Write out each line word for word. Drop pictures.

- - -

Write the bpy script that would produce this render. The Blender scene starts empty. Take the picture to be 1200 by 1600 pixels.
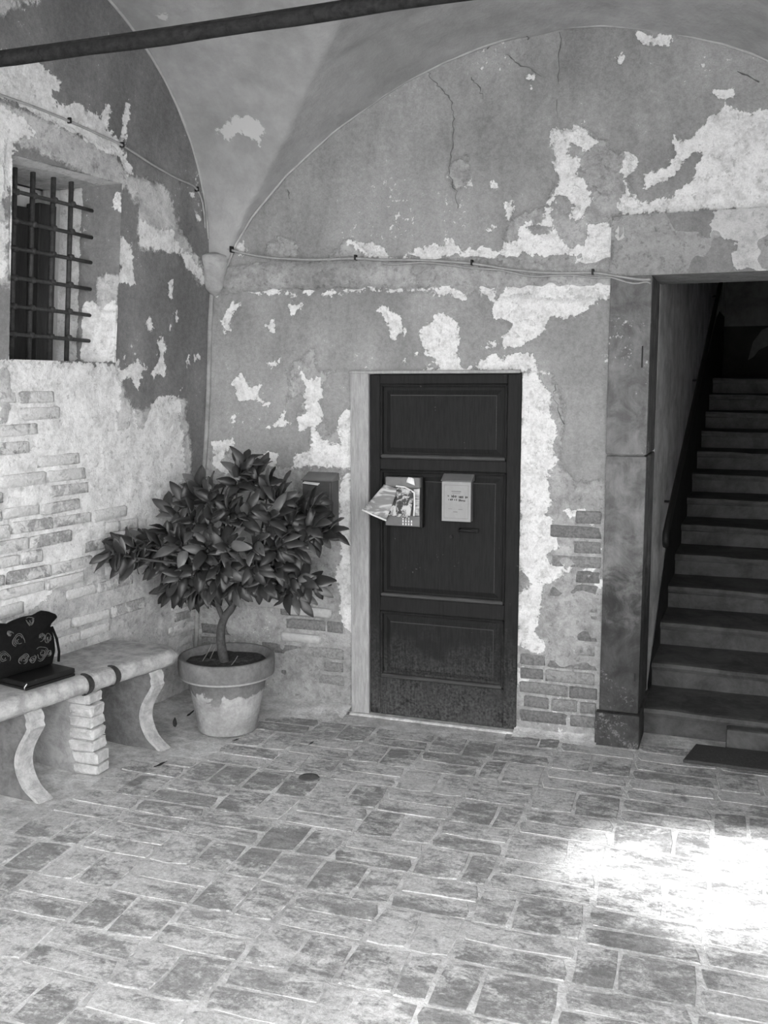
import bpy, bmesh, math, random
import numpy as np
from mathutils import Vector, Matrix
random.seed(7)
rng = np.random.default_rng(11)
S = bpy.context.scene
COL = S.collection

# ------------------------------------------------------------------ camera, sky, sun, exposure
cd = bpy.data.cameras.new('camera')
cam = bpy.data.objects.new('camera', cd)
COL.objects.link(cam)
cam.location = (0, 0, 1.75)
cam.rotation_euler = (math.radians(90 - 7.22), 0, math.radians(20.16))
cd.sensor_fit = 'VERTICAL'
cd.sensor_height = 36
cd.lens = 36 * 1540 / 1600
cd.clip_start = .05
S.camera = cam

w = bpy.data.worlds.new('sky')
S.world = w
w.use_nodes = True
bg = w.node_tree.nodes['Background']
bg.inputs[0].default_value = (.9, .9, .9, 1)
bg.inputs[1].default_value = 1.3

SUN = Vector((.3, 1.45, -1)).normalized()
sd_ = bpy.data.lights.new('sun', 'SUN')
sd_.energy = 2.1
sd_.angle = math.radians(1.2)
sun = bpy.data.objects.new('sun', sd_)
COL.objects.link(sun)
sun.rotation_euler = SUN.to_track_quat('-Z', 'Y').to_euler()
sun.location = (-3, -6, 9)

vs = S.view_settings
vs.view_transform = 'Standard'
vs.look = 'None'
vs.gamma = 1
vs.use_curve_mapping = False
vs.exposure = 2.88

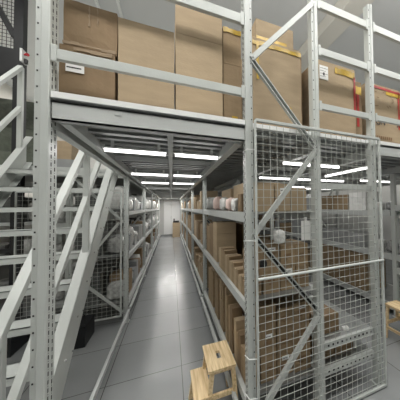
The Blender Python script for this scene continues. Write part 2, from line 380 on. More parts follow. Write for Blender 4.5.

- - -

Reply to the exercise ▸
Write the bpy script that would produce this render. The Blender scene starts empty. Take the picture to be 1200 by 1600 pixels.
import bpy, bmesh, math, random
import numpy as np
from mathutils import Vector, Matrix
random.seed(7)
rng = np.random.default_rng(11)
S = bpy.context.scene
COL = S.collection

# ------------------------------------------------------------------ camera, sky, sun, exposure
cd = bpy.data.cameras.new('camera')
cam = bpy.data.objects.new('camera', cd)
COL.objects.link(cam)
cam.location = (0, 0, 1.75)
cam.rotation_euler = (math.radians(90 - 7.22), 0, math.radians(20.16))
cd.sensor_fit = 'VERTICAL'
cd.sensor_height = 36
cd.lens = 36 * 1540 / 1600
cd.clip_start = .05
S.camera = cam

w = bpy.data.worlds.new('sky')
S.world = w
w.use_nodes = True
bg = w.node_tree.nodes['Background']
bg.inputs[0].default_value = (.9, .9, .9, 1)
bg.inputs[1].default_value = 1.3

SUN = Vector((.3, 1.45, -1)).normalized()
sd_ = bpy.data.lights.new('sun', 'SUN')
sd_.energy = 2.1
sd_.angle = math.radians(1.2)
sun = bpy.data.objects.new('sun', sd_)
COL.objects.link(sun)
sun.rotation_euler = SUN.to_track_quat('-Z', 'Y').to_euler()
sun.location = (-3, -6, 9)

vs = S.view_settings
vs.view_transform = 'Standard'
vs.look = 'None'
vs.gamma = 1
vs.use_curve_mapping = False
vs.exposure = 2.88

The Blender Python script for this scene continues. Write part 2, from line 380 on. More parts follow. Write for Blender 4.5.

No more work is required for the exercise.